Honestly, how long did it take for us to rebuild the pathway to our truth? I’m going on 30 years, how about you? My children’s access to Self/God/Omniscience is intact. The world (collective) is working overtime to deny that, let’s not ally with or personalize collective.

I think keeping children's access intact is more important than keeping the family intact. Even though we readily consider sacrificing truth for keeping the family intact. Keep your children’s pathway intact. They will be (brought to) their ultimate peace that way.

I personally prefer my children’s peace and joy above the circumstances (pictures). I would rather them be happy and fulfilled than tell them "you should be a lawyer" or "go into the family business".

I once told my high school senior, who didn’t have solid confidence (because of collective) in what he felt and knew to be true, that I wanted him to make more mistakes. Sometimes the perceived power of the collective is screaming so loudly that the voice of Truth - which whispers - cannot be heard and makes your children immobile and even fearful for the moment.

Here's an example: during a big transition like graduating high school, which is one of the opportunistic times collective is perceived to have a greater intensity, the voice of 'this world' is louder. It can seem that children falter at the point of an experience like this.

REALIZE THIS: What appears to be faltering is OUR sense of collective consciousness at its most intense. They - the children - are not necessarily faltering at all. This is where and when WE need to be firm in our truthful awareness, not look to the children to change THEIR awareness.

Now you understand why I felt my high school senior wasn’t making enough mistakes. It is BECAUSE of the above awareness that I told him I WANTED him to make more mistakes. I told him, "I think you're not making enough mistakes." In other words, I wanted to give him the encouragement to investigate the interests of his inner nigglings, and that I would be behind him 100 percent even if there were dozens or hundreds. There is no limit!

I told him to overturn EVERY stone and that that path would lead him to what was right for him. I also told him that when he happened on it, HE would know it.

I supported EVERYTHING that interested him - with no judgment from me, no personal (mother's) preference whatsoever - until he found that thing which he recognized to be his truth.

And that is what has happened - he has found True Purpose at the age of 20. There is no greater joy than the independent sought-and-found fulfillment of your children witnessed - which is my (our, as parents) fulfillment because All is One.

I operate under the assumption that I don’t ever know what anyone’s individual fulfillment is AND that only THEY can recognize it as Truth. I also operate on the assumption that Truth appears from no rhyme or reason therefore I can stop believing that 'mother knows best' which also means 'collective knows best'. Collective knows nothing, only it’s dream.

Do I trust? God is All or nothing, certainly not somewhere selectively in between.
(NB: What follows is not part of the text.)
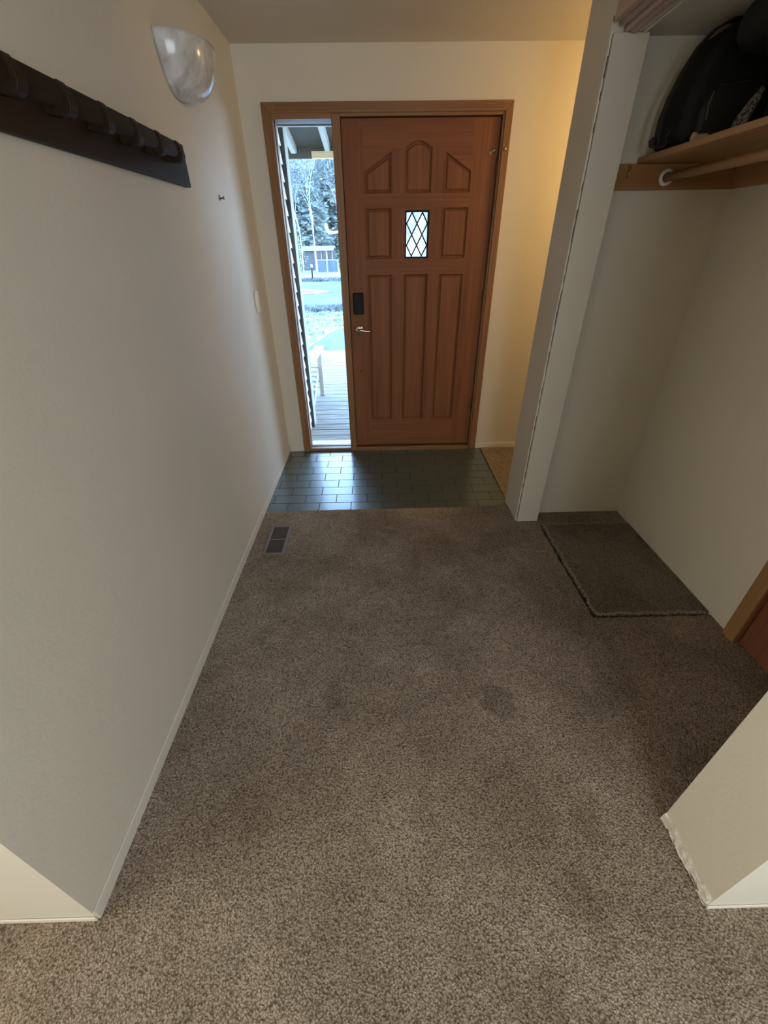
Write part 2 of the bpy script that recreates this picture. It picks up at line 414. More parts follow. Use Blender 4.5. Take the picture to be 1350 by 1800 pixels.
# painted jamb board of the closet opening with a cracked caulk joint
b=MB(); b.box(.861,.988,2.124,2.142,0,2.095)
struct('trim_1',b,TRIMP,'painted jamb board on the far side of the closet opening','trim',bevel=.002)
b=MB(); rnd=random.Random(9); zz=[i*.03 for i in range(71)]
for i in range(70):
    w0=.0025+rnd.uniform(0,.0025)
    b.box(.8525,.8540+w0*(.5 if rnd.random()<.3 else 1),2.134+rnd.uniform(-.002,.001),2.144,zz[i],zz[i+1]+.001)
CAULK=plain('cracked_caulk',(.80,.76,.68),.6)
struct('trim_2',b,CAULK,'ragged white caulk along the cracked corner joint','trim')
b=MB(); b.box(.8568,.8612,2.139,2.1435,0,2.095,0); struct('trim_3',b,HOLE,'dark crack line beside the closet jamb board','trim')
# closet header track mouldings
t=empty('door_track',(.92,1.33,2.085),'pinkish ridged wooden double door track under the closet header','door track')
for (a,c,z0,z1,mt,nm) in ((.850,.872,2.118,2.165,TRACKW,'moulding'),(.874,.892,2.108,2.137,TRACKW,'moulding'),(.896,.914,2.094,2.137,TRACKW,'moulding'),(.914,.938,2.090,2.137,TRACKW,'moulding'),(.944,.955,2.094,2.137,TRIMP,'guide_rail'),(.960,.972,2.092,2.137,TRIMP,'guide_rail')):
    b=MB(); b.box(a,c,.525,2.120,z0,z1); b.build(nm,mt,t,bevel=.002)
b=MB(); b.box(.868,.984,.525,2.120,2.1215,2.136); b.build('track_board',TRACKW,t)

# ------------------------------------------------------------------ front door
XD0,XD1,ZD0,ZD1=-.184,.757,.041,2.093
YF=3.266  # leaf face
door=empty('door_1',((XD0+XD1)/2,YF,0),'reddish brown nine-panel wooden front door with small leaded window','door',None,'structure')
cL,cM,cR=(-.058,.115),(.192,.364),(.438,.608)
panels=[
 [(cL[0],1.742),(cL[1],1.742),(cL[1],1.948),(cL[0],1.850)],
 [(cM[0],1.742),(cM[1],1.742),(cM[1],1.962),(.312,1.990),(.278,1.997),(.244,1.990),(cM[0],1.962)],
 [(cR[0],1.742),(cR[1],1.742),(cR[1],1.850),(cR[0],1.948)],
 [(cL[0],1.390),(cL[1],1.390),(cL[1],1.671),(cL[0],1.671)],
 [(cR[0],1.390),(cR[1],1.390),(cR[1],1.671),(cR[0],1.671)],
 [(cL[0],.258),(cL[1],.258),(cL[1],1.302),(cL[0],1.302)],
 [(cM[0],.258),(cM[1],.258),(cM[1],1.302),(cM[0],1.302)],
 [(cR[0],.258),(cR[1],.258),(cR[1],1.302),(cR[0],1.302)]]
winp=[(cM[0],1.386),(cM[1],1.386),(cM[1],1.664),(cM[0],1.664)]
b=MB()
def piece(pts,mi): b.prism(pts,'y',YF,YF+.042,mi)
piece([(XD0,ZD0),(cL[0],ZD0),(cL[0],ZD1),(XD0,ZD1)],0)
piece([(cR[1],ZD0),(XD1,ZD0),(XD1,ZD1),(cR[1],ZD1)],0)
# top rail with stepped arch
piece([(cL[0],1.850),(cL[1],1.948),(cL[1],1.742+.22),(cM[0],1.962),(.244,1.990),(.278,1.997),(.312,1.990),(cM[1],1.962),(cR[0],1.962),(cR[0],1.948),(cR[1],1.850),(cR[1],ZD1),(cL[0],ZD1)],1)
for z0,z1 in ((1.671,1.742),(1.302,1.390),(ZD0,.258)): piece([(cL[0],z0),(cR[1],z0),(cR[1],z1),(cL[0],z1)],1)
for x0,x1 in ((cL[1],cM[0]),(cM[1],cR[0])):
    for z0,z1 in ((.258,1.302),(1.390,1.671),(1.742,1.962)): piece([(x0,z0),(x1,z0),(x1,z1),(x0,z1)],0)
piece([(cM[0],1.664),(cM[1],1.664),(cM[1],1.671),(cM[0],1.671)],1)
b.build('leaf',[DOOR_V,DOOR_H],door)
def inset(pts,d):
    n=len(pts); out=[]
    for i in range(n):
        a,p,c=Vector(pts[i-1]),Vector(pts[i]),Vector(pts[(i+1)%n])
        e1=(p-a).normalized(); e2=(c-p).normalized(); n1=Vector((-e1.y,e1.x)); n2=Vector((-e2.y,e2.x))
        k=(n1+n2); k=k/(k.dot(n1)); out.append(tuple(p+k*d))
    return out
for P in panels:
    b=MB(); rings=[(0,0.0),(0,-.001),(.003,-.002),(.006,.003),(.009,.010),(.0135,.011),(.021,.004),(.024,.003)]
    vs=[];n=len(P)
    for d,y in rings: vs+=[(x,YF+y,z) for x,z in inset(P,d)]
    fs=[(i*n+k,i*n+(k+1)%n,(i+1)*n+(k+1)%n,(i+1)*n+k) for i in range(len(rings)-1) for k in range(n)]
    fs.append(tuple(range((len(rings)-1)*n,len(rings)*n)))
    b.add(vs,fs); b.build('panel',DOOR_V,door)
# leaded window
b=MB()
for i,(d0,d1,y0,y1) in enumerate(((0,.007,-.002,.040),)):
    o=inset(winp,d0); q=inset(winp,d1)
    for k in range(4):
        a,c,e,f=o[k],o[(k+1)%4],q[(k+1)%4],q[k]; b.prism([a,c,e,f],'y',YF+y0,YF+y1)
win=b.build('window_moulding',DOOR_V,door)
b=MB(); q=inset(winp,.007)
b.prism(q,'y',YF+.020,YF+.024); b.build('pane',FROST,win)
b=MB(); o=inset(winp,.0065); q=inset(winp,.0175)
for k in range(4): b.prism([o[k],o[(k+1)%4],q[(k+1)%4],q[k]],'y',YF+.010,YF+.022)
wx0,wz0=q[0]; wx1,wz1=q[2]; W=wx1-wx0; Hh=wz1-wz0; dx=W/2.02; dz=Hh/2.03; x00=wx0+W*.26
def clip(p,q):
    t0,t1=0,1; d=(q[0]-p[0],q[1]-p[1])
    for pp,qq in ((-d[0],p[0]-wx0),(d[0],wx1-p[0]),(-d[1],p[1]-wz0),(d[1],wz1-p[1])):
        if abs(pp)<1e-9: continue
        r=qq/pp
        if pp<0: t0=max(t0,r)
        else: t1=min(t1,r)
    if t0>=t1: return None
    return (p[0]+d[0]*t0,p[1]+d[1]*t0),(p[0]+d[0]*t1,p[1]+d[1]*t1)
for k in range(-4,6):
    for sgn in (1,-1):
        xa=x00+k*dx; c=clip((xa,wz1),(xa+sgn*dx*2.5,wz1-dz*2.5))
        if c: 
            (x0,z0),(x1,z1)=c; b.tube([(x0,YF+.015,z0),(x1,YF+.015,z1)],.0046,6)
b.build('lead_lattice',BLACKM,win)
# hardware
b=MB(); b.box(-.161,-.088,YF-.020,YF,1.056,1.193); kp=b.build('keypad_lock',BLACK,door,bevel=.006,segs=3)
b=MB(); b.box(-.153,-.096,YF-.022,YF-.0195,1.150,1.180); b.build('lock_cover',BLACKM,kp,bevel=.002)
b=MB(); b.lathe([(.001,-.014),(.022,-.013),(.031,-.006),(.033,0)],(-.128,YF,.952),'y',28); ro=b.build('handle',NICKEL,door,smooth=True)
b=MB(); b.tube([(-.128,YF-.012,.952),(-.128,YF-.042,.952)],.010,14)
b.tube([(-.130,YF-.044,.952),(-.112,YF-.047,.952),(-.085,YF-.045,.949),(-.060,YF-.042,.945),(-.044,YF-.040,.944)],[.011,.011,.008,.0085,.007],12)
b.build('lever',NICKEL,ro,smooth=True)
b=MB(); b.lathe([(.006,-.001),(.006,.001)],(-.124,YF,.654),'y',12); b.build('bored_hole',HOLE,door)
for z in (1.86,1.14,.37):
    b=MB(); b.tube([(.758,YF-.004,z-.045),(.758,YF-.004,z+.045)],.0075,10); b.lathe([(.009,0),(.009,.006),(.003,.010)],(.758,YF-.004,z+.045),'z',10); b.build('hinge',BRONZE,door)
# security hook on the door
b=MB(); b.lathe([(.0095,-.002),(.0095,0)],(.722,YF,1.936),'y',12); b.tube([(.722,YF-.002,1.936),(.722,YF-.012,1.938)],.004,8)
b.tube(arc((.712,YF-.008,1.932),.007,0,1.7*PI,12),.0018,6); b.tube([(.720,YF-.010,1.938),(.736,YF-.012,1.943)],.005,8); b.build('eye_latch',NICKEL,door,smooth=True)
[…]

Stop answering for your children. They know the more accurate answer, just allow them to be asked. Give God his respect. Stop putting your children on display - meaning using what they are 'doing' as a way to relate to other parents or other family members.
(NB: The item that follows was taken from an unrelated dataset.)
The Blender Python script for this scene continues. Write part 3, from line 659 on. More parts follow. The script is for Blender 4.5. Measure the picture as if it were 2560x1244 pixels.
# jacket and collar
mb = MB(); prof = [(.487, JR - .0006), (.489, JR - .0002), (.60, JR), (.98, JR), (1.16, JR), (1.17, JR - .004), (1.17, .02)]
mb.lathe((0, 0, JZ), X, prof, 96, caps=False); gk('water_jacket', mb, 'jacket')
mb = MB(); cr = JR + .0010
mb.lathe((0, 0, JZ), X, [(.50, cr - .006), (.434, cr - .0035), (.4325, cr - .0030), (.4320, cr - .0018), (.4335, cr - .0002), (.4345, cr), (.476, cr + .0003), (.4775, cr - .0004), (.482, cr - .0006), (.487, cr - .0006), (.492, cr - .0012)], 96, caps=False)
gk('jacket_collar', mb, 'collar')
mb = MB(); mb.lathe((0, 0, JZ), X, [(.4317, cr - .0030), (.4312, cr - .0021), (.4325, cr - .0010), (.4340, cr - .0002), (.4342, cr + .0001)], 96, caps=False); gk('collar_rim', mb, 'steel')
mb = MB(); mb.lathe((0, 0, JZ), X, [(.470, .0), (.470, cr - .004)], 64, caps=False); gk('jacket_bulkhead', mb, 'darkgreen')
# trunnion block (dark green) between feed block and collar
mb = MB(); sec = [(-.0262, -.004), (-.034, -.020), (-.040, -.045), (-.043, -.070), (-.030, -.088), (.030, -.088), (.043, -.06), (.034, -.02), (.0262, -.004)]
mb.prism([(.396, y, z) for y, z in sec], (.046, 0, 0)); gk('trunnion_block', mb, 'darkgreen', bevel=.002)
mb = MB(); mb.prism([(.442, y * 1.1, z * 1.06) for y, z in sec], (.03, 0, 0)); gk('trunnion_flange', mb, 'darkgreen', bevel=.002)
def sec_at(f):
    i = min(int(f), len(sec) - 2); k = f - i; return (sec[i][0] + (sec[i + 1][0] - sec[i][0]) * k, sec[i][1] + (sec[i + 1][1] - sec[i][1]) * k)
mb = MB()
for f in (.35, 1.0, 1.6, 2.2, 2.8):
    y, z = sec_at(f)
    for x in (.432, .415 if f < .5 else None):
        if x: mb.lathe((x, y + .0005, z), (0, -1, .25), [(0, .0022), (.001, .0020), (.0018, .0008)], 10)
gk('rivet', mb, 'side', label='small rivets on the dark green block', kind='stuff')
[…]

Families seem to be pack animals; it takes a village...and so on. The only pack is God. One with God is a majority. If I’m asked I say, "He is enjoying his friends, studies, athletics, game stations, freedoms, challenges," and that I am so happy he’s having an experience that HE enjoys. His enjoyment has nothing to do with what I think he should enjoy.
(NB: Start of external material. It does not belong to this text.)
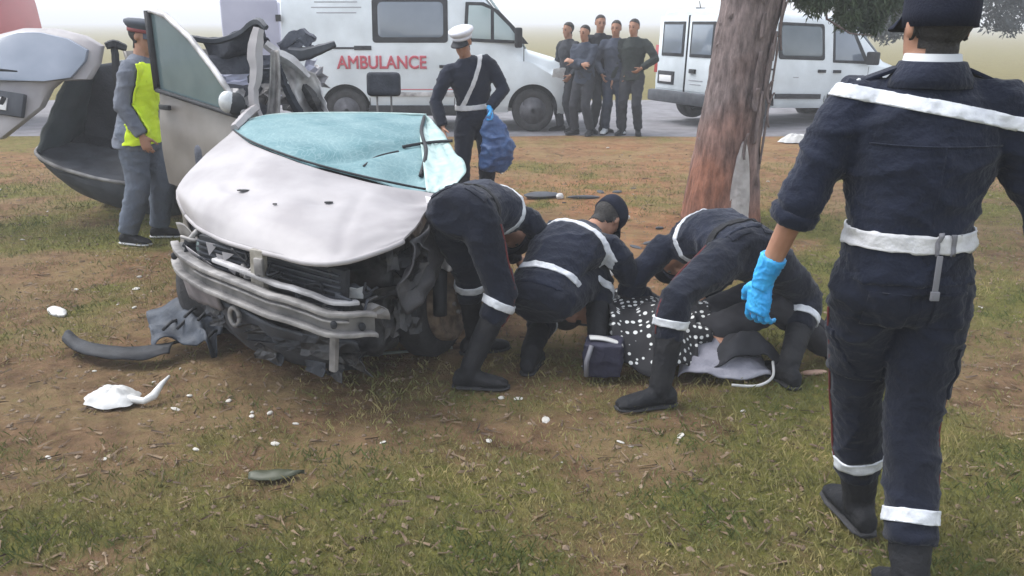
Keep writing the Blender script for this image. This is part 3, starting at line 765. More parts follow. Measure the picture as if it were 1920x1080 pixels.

Honestly what better experience for (as) someone you love? If it is your consciousness that All is Here, done, and awareness is the only thing that is happening, then those children ARE your consciousness, so how bright is YOUR illumination?

They’re enjoying their experience! I wish that for ALL!! I support them in discovering what that is. I am not interested in the 'behavior modification' style of collective conformity. I am breaking free of that myself. It’s we, the parents, who need to change our behavior, not our children. Awareness, and that change, are One.

By all means, step in and keep your children safe, but stop keeping yourself safe by parenting by your fears.

And those fears, if closely examined, aren’t even yours! Take a look at what collective is up to these days, and see where you’ve personalized. Parent by Truth, by faith. Surrender those erroneously perceived fears.

A parent who worries teaches a child that there is something outside of God. Surrender your fears. Name each and every one of your fears and see them for the non-power that they are.

Sometimes our way to Truth is one non-truth at a time. Take that step: It is only I. "Fear not, it is I."

And sometimes it feels like one step forward, two steps back. Remember, nothing is ever wrong. Nothing is a 'step back'.

In truthful awareness, consciousness reveals what is not true AS it reveals what is True. It’s the same action, All being One.